Maryland Democrats are considering a radical overhaul of congressional district lines that would give them a chance to win all eight of the state’s seats in the U.S. House of Representatives, putting the lone Republican representative at risk.
Two of the four draft maps released by the General Assembly’s Legislative Redistricting Advisory Commission spell trouble for Rep. Andy Harris (R), who represents a district that covers the Eastern Shore.
Those proposals would add hundreds of thousands of voters from Anne Arundel County, home of Annapolis, in with voters from the less populous counties on the Eastern Shore. The two halves of the district would be connected only by the Bay Bridge, the four-mile span that crosses the Chesapeake.
“It would take a strong Republican year to carry the newly proposed First District, let alone flip any of the other Democratic districts,” said Todd Eberly, a political scientist and redistricting expert at St. Mary’s College of Maryland.
Republicans objected to the plans, which they see as an egregious gerrymander. Even some Democrats said the move to box Republicans out of the entire delegation was too much.
“The issue of going to all-Democratic representation in the Congress in a state where we’ve got one-third of the voters who are in fact Republicans, I don’t know how you sell something like that,” Rep. Kweisi Mfume (D) said on WBAL on Wednesday. “I think that’s an overreach. For me, that’s a bridge too far.”
None of the four Democratic members of the Legislative Redistricting Advisory Committee returned requests for comment. The other two versions would largely keep Harris’s district intact.
The draft maps make substantial changes to the boundary lines around Baltimore and the Washington area, two regions where substantial populations of Black voters have the opportunity to elect members of Congress. But the districts themselves — currently represented by Reps. Mfume, John Sarbanes (D) and Dutch Ruppersberger (D) around Baltimore and Anthony Brown (D), Jamie Raskin (D) and Steny Hoyer (D) around Washington — remain solidly Democratic.
Maryland is no stranger to Democratic-engineered gerrymanders. After the 2010 census, the Democratic-controlled General Assembly drew lines that dramatically carved up a district held by Rep. Roscoe Bartlett (R), who represented the conservative western panhandle and areas north of Baltimore. Democrats added thousands of voters in the Washington suburbs; in the subsequent election, Democrat John Delaney defeated Bartlett by 21 percentage points.
Districts that span major waterways aren’t new to Maryland either, Eberly said. In the 1970s, the Eastern Shore-based district included three counties in southern Maryland, now represented by Hoyer; then, the two sides were connected only by ferry. In the 1990s, the same district crossed the Bay Bridge.
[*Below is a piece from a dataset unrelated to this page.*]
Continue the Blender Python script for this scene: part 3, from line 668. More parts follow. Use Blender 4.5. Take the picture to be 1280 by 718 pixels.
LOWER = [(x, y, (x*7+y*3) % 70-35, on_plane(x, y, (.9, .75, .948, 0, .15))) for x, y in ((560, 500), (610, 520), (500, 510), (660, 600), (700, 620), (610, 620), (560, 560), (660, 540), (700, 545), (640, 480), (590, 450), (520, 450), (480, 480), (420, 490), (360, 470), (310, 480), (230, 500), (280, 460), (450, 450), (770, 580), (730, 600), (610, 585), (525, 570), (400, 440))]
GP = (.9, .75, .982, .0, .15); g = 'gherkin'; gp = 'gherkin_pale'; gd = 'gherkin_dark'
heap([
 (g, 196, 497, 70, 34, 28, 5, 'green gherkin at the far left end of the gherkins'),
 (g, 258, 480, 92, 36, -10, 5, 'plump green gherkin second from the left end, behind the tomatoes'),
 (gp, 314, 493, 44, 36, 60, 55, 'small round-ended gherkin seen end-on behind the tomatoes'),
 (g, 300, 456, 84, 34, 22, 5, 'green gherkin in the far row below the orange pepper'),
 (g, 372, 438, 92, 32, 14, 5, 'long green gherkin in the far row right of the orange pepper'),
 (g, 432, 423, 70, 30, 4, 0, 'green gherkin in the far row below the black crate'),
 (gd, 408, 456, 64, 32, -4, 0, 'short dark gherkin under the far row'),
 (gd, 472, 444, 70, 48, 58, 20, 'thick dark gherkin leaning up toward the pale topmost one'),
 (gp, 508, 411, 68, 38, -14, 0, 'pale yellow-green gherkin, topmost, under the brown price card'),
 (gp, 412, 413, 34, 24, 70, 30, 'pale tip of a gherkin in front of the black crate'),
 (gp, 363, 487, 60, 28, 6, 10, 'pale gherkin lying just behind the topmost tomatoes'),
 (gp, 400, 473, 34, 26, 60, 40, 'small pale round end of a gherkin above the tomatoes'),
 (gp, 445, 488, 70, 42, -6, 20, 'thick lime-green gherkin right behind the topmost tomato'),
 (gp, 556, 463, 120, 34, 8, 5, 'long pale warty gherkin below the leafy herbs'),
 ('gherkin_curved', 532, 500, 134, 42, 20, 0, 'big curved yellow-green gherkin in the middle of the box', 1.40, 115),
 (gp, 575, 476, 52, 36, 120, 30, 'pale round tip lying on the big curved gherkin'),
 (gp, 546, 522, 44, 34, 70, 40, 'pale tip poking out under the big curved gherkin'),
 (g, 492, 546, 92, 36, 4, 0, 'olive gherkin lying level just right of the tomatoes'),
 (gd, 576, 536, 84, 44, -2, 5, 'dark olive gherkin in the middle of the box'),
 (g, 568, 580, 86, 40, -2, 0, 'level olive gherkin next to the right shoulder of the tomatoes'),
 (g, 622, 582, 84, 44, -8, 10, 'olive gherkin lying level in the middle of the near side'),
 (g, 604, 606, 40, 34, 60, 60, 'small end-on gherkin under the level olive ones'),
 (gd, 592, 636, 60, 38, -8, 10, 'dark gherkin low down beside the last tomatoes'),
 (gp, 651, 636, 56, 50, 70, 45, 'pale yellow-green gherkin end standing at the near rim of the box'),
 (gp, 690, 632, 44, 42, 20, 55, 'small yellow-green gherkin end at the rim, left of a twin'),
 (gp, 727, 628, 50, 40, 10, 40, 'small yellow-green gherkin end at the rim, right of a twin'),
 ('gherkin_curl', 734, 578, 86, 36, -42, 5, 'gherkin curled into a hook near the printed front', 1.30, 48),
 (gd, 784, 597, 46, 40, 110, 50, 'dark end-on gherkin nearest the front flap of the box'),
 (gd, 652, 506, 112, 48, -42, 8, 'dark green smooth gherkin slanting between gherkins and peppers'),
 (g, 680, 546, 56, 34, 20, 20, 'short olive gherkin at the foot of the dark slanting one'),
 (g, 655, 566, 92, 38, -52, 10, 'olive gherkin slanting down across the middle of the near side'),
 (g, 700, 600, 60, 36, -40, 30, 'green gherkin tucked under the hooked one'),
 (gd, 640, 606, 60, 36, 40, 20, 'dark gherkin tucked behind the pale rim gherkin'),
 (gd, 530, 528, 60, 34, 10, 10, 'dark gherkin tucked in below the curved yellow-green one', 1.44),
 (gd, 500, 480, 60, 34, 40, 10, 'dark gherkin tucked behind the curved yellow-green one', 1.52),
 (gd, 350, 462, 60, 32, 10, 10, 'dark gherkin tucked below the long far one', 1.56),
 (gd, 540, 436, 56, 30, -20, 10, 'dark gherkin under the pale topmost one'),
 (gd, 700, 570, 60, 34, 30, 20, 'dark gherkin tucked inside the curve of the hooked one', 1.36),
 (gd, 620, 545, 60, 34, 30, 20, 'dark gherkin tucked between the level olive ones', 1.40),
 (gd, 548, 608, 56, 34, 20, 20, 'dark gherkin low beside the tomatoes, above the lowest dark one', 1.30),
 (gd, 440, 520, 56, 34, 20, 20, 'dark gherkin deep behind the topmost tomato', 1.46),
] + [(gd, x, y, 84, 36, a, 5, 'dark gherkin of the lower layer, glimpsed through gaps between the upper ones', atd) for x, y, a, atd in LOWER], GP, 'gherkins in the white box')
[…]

While the legislature aims to oust Harris, an independent commission created by Gov. Larry Hogan (R) has offered their own maps, plans that would likely restore Bartlett’s old seat — now held by Rep. David Trone (D) — to the GOP. The commission’s maps would create six heavily Democratic seats and two heavily Republican districts.
Hogan has proposed giving the independent commission the authority to draw map lines, similar to states like California, Michigan and neighboring Virginia. A poll conducted by Change Maryland, a Hogan-affiliated outside group, found more than 3 in 4 voters would favor an independent commission over a map drawn by legislators.
Democrats in the General Assembly seem disinclined to surrender their power — though the commission itself said it had more work to do before sending final proposals to the full House and Senate.
“It is our sincere intention to dramatically improve upon our current map while keeping many of the bonds that have been forged over 30 years or more of shared representation and coordination,” commission chair Karl Aro wrote in a letter introducing the drafts.